The goal of Brick Moon is to help clients “create orbital or planetary habitats that improve productivity, reduce costs, and support crew well-being,” according to its mission statement.
The company is making its first official public appearance at the International Astronautical Congress 2022, currently underway in Paris.
The name is a tribute to the 1869 story “The Brick Moon,” by Edward Everett Hale, who writes about a self-contained space habitat.
The newly minted venture is run by Justin Walsh and Alice Gorman, both of whom work on the International Space Station Archaeological Project. The two are considered world leaders in the field of space archaeology. Fred Shearman, a designer, researcher and historian of the theory of space architecture, rounds out the joint venture. Walsh is a professor at Chapman University in Orange, Calif. Gorman teaches at Flinders University in Adelaide, Australia.
The ISS Archaeological Project was founded in 2015 as the first large-scale space archaeology study and first to focus on an operational space habitat.
“We move you beyond anecdotes and guesswork, to reach data-driven insights learned from the reality of space habitat operations. Our services include feedback in response to existing habitats or plans for new ones, the identification of overlooked issues in spacecraft design, and education for designers and mission planners,” the company says on its website.
Gorman, Walsh and Shearman come from a small group of global experts on the topic.
“We’re really excited about this,” Walsh said in an interview with collectSPACE.com.

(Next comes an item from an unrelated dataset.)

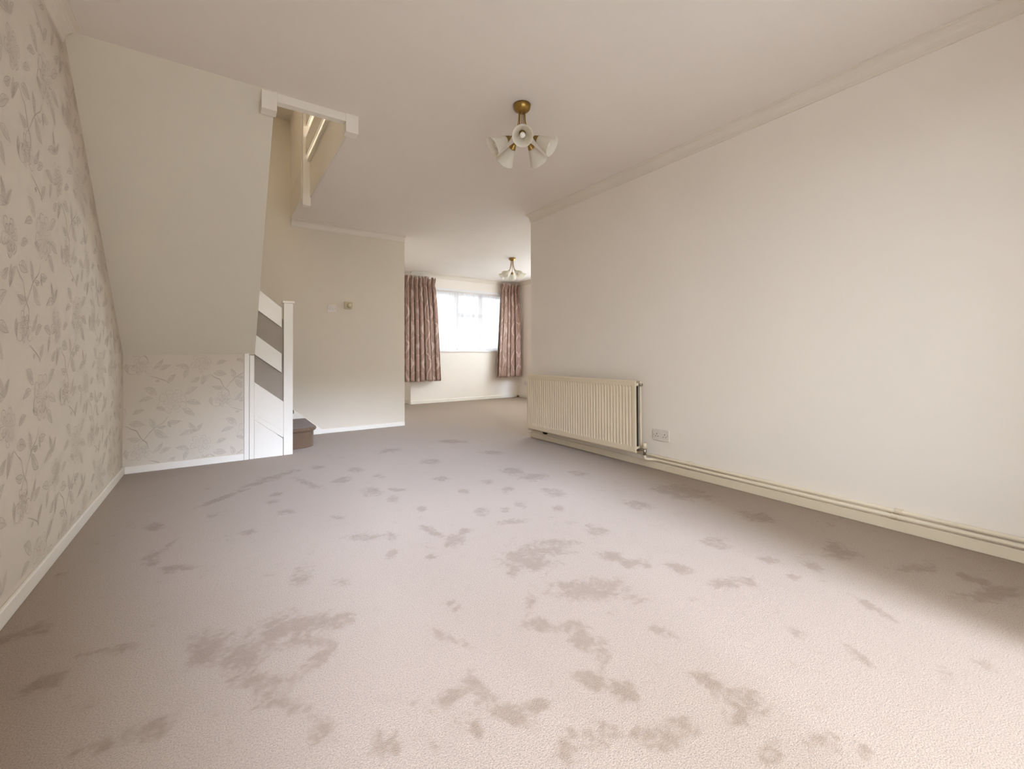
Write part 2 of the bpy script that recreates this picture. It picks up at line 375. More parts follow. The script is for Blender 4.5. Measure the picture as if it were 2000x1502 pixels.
PILE = [(2.382,0.34,0.144,-0.069,-0.078,-0.012),(2.301,0.799,0.04,-0.044,-0.073,-0.022),(2.397,0.564,0.106,-0.055,-0.056,-0.014),(2.44,1.223,0.036,-0.089,-0.079,-0.034),(2.47,0.413,0.018,-0.052,-0.046,-0.006),(0.192,1.62,0.089,-0.043,-0.006,-0.082),(0.307,1.56,0.063,-0.014,-0.006,-0.068),(0.129,1.575,0.045,-0.014,0.0,-0.071),(0.235,1.502,0.066,-0.046,-0.007,-0.048),(0.033,1.492,0.045,-0.065,-0.007,-0.032),(0.138,1.373,0.046,-0.039,-0.003,-0.025),(-0.041,1.594,0.032,0.018,0.011,-0.044),(1.31,1.581,0.097,-0.051,-0.041,-0.051),(1.076,1.559,0.04,-0.028,-0.058,-0.085),(1.153,1.477,0.072,-0.049,-0.028,-0.036),(1.236,1.174,0.06,-0.072,-0.057,-0.047),(0.966,1.077,0.069,-0.048,-0.025,-0.028),(0.955,0.95,-0.003,-0.051,-0.054,-0.018),(1.476,1.254,0.05,-0.066,-0.045,-0.034),(0.854,0.87,0.035,-0.024,-0.024,-0.024),(0.603,0.899,0.035,-0.037,-0.02,-0.022),(0.748,0.731,0.04,-0.027,-0.03,-0.029),(0.857,0.657,0.046,-0.048,-0.034,-0.019),(1.107,0.697,0.03,-0.047,-0.031,-0.013),(0.148,1.249,0.061,-0.062,-0.006,-0.023),(0.361,1.537,0.04,0.002,-0.003,-0.055),(0.072,1.53,0.052,0.003,0.011,-0.093),(-0.014,1.645,0.057,-0.017,0.007,-0.082),(0.08,1.396,0.069,-0.076,-0.008,-0.043),(0.252,1.395,0.061,0.042,0.008,-0.037),(0.29,1.948,0.04,0.027,0.005,-0.081),(0.415,1.803,0.026,-0.033,-0.01,-0.034),(0.609,2.185,0.108,-0.056,-0.012,-0.043),(0.709,2.116,0.023,-0.016,-0.016,-0.048),(0.945,1.895,0.04,-0.028,-0.036,-0.073),(0.9,2.059,0.022,-0.1,-0.023,-0.033),(1.032,1.967,0.026,-0.018,-0.024,-0.045),(0.647,1.932,0.035,0.019,-0.004,-0.039),(0.783,1.802,0.019,-0.013,-0.014,-0.032),(1.217,1.574,0.157,-0.07,-0.045,-0.062),(1.088,1.522,0.075,-0.075,-0.036,-0.046),(1.147,1.209,0.102,-0.098,-0.051,-0.05),(0.952,1.294,0.015,-0.011,-0.048,-0.065),(0.886,1.148,0.062,-0.043,-0.025,-0.032),(0.946,1.008,0.012,-0.07,-0.04,-0.021),(0.696,1.407,0.021,-0.015,-0.015,-0.032),(0.608,1.264,0.041,-0.076,-0.014,-0.016),(0.507,1.043,0.048,0.005,-0.002,-0.026),(0.581,1.044,-0.003,-0.06,-0.019,-0.004),(0.519,0.914,0.018,-0.013,-0.013,-0.022),(0.343,0.995,0.008,-0.004,-0.007,-0.035),(0.311,0.999,0.018,-0.012,-0.008,-0.023),(0.849,0.906,0.031,-0.021,-0.019,-0.02),(0.664,0.763,0.02,-0.021,-0.043,-0.036),(1.869,2.77,0.062,-0.083,-0.068,-0.095),(1.898,2.546,0.092,-0.064,-0.063,-0.085),(1.592,2.409,0.039,-0.027,-0.036,-0.055),(1.241,2.152,0.04,-0.028,-0.032,-0.056),(1.373,2.1,0.019,-0.014,-0.027,-0.041),(1.49,2.122,0.035,-0.024,-0.035,-0.05),(1.636,1.957,0.006,-0.049,-0.041,-0.039),(0.983,2.392,0.02,-0.014,-0.023,-0.055),(0.832,2.888,0.055,-0.039,-0.028,-0.097),(0.895,2.671,0.032,-0.022,-0.019,-0.057),(0.99,2.83,0.045,-0.052,-0.016,-0.042),(0.895,3.491,0.059,-0.041,-0.024,-0.093),(0.738,3.265,0.077,0.006,-0.015,-0.081),(0.315,3.173,0.034,0.002,-0.003,-0.047),(0.279,3.032,0.038,0.0,-0.002,-0.043),(-0.029,2.96,0.021,-0.015,0.0,-0.038),(0.52,3.328,0.058,-0.182,-0.015,-0.059),(0.332,3.613,0.21,0.162,-0.002,-0.075),(0.031,3.298,0.141,0.128,0.003,-0.047),(1.588,1.596,0.022,-0.068,-0.06,-0.049),(-0.276,2.956,0.037,0.0,0.009,-0.072),(-0.531,2.525,0.022,0.006,0.007,-0.024),(-0.394,1.704,0.04,0.019,0.018,-0.046),(-0.513,2.062,0.065,0.005,0.018,-0.055),(-0.132,2.311,0.06,-0.025,0.005,-0.057),(-0.24,2.487,0.026,0.04,0.021,-0.085),(-0.191,2.601,0.031,0.089,0.009,-0.031),(-0.28,1.793,0.069,-0.013,0.007,-0.032),(2.487,1.73,0.064,-0.178,-0.135,-0.084),(2.319,0.83,0.041,-0.028,-0.097,-0.034),(1.536,0.656,0.001,-0.035,-0.028,-0.006),(1.566,0.5,-0.021,-0.05,-0.026,-0.002),(1.669,0.331,-0.002,-0.034,-0.038,-0.002),(1.974,0.949,0.03,-0.032,-0.04,-0.018),(1.896,0.815,0.023,-0.016,-0.034,-0.014),(1.72,0.898,0.024,-0.037,-0.045,-0.019),(1.638,0.941,0.047,-0.047,-0.049,-0.025),(1.117,0.608,0.032,-0.049,-0.045,-0.016),(1.053,0.583,0.022,-0.016,-0.027,-0.014),(1.034,0.491,0.011,-0.022,-0.053,-0.013),(1.166,0.437,0.036,-0.039,-0.034,-0.009),(1.212,0.374,0.024,-0.017,-0.02,-0.006),(2.066,0.809,0.006,-0.028,-0.042,-0.012),(1.906,0.562,-0.039,-0.086,-0.024,-0.002),(1.271,1.057,0.033,-0.033,-0.024,-0.019),(1.185,0.904,0.017,-0.046,-0.023,-0.011),(1.991,4.081,0.129,-0.093,-0.047,-0.096),(1.329,4.023,0.118,-0.024,-0.027,-0.087),(2.068,3.396,0.091,-0.065,-0.044,-0.071),(1.47,3.401,0.071,-0.05,-0.035,-0.081),(1.809,2.205,0.034,-0.073,-0.057,-0.062),(1.439,1.366,0.036,-0.056,-0.039,-0.031),(0.895,0.798,0.018,-0.048,-0.024,-0.011),(0.664,0.896,0.037,-0.015,-0.014,-0.026),(0.222,1.125,0.036,0.005,0.005,-0.034),(-0.125,1.363,0.054,-0.002,0.01,-0.039),(-0.234,1.372,0.045,-0.017,0.006,-0.026),(0.92,0.647,0.026,-0.036,-0.032,-0.015),(0.328,2.788,0.044,-0.03,-0.006,-0.046),(0.12,2.585,0.043,-0.016,-0.001,-0.038),(0.552,2.537,0.037,-0.026,-0.009,-0.04),(1.3,1.928,0.075,-0.034,-0.023,-0.035),(0.663,3.768,0.047,-0.034,-0.012,-0.069),(1.943,1.176,0.031,-0.057,-0.055,-0.029),(1.598,1.116,0.021,-0.055,-0.037,-0.02),(0.987,3.218,0.044,-0.03,-0.017,-0.054),(1.331,2.896,0.048,-0.034,-0.027,-0.059),(1.33,2.54,0.038,-0.026,-0.024,-0.048),(1.571,2.651,0.042,-0.029,-0.031,-0.054),(2.053,1.74,0.037,-0.082,-0.066,-0.049),(2.236,2.424,0.046,-0.062,-0.059,-0.061)]  # brushed-pile marks; the ones along the right wall also paint in its shade
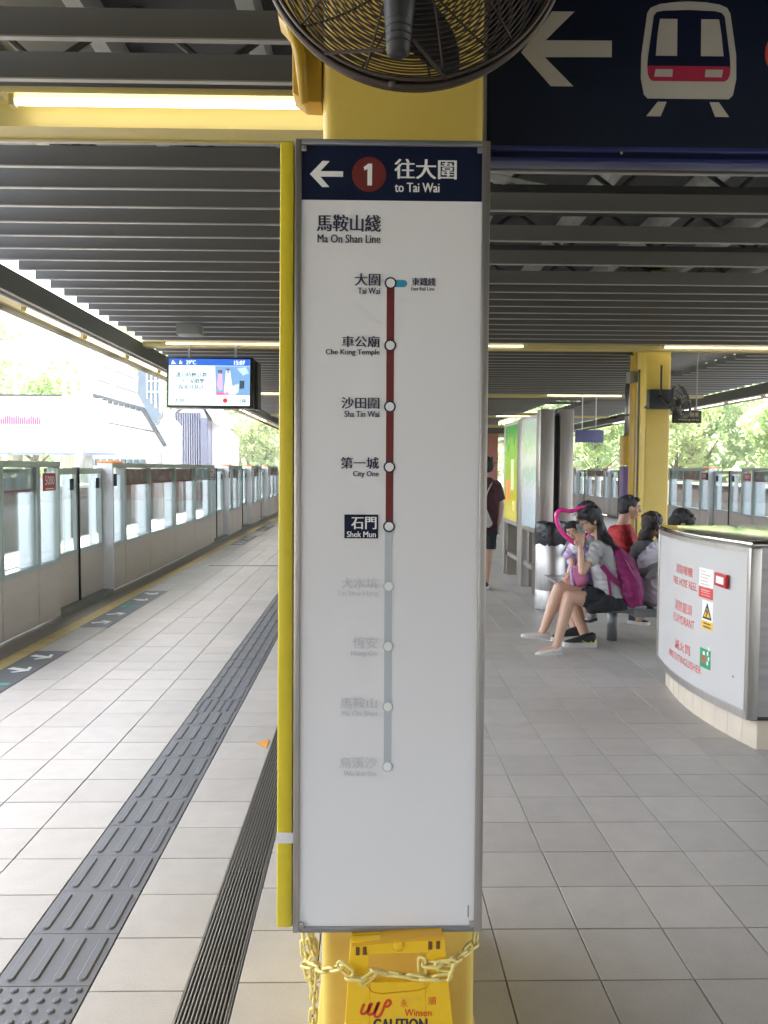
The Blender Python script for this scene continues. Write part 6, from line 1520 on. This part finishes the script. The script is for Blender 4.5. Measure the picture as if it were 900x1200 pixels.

“It is chance for us to move from the basic research of the International Space Station Archaeological Project to applied research in a sense, where we are taking problems presented to us by space habitat designers, mission planners and the like and answering those questions based on the results we have been finding and the experiences we’ve had doing the archaeological and other research under the ISSAP label. Our driving goal is how do we make life better on future space habitats.”
The International Space Station is expected to be decommissioned between 2024 and 2030. Several companies have already begun work on privately owned replacements for when that happens.
Russia has said it will abandon the ISS in 2024 and build its own $6 billion orbiting station.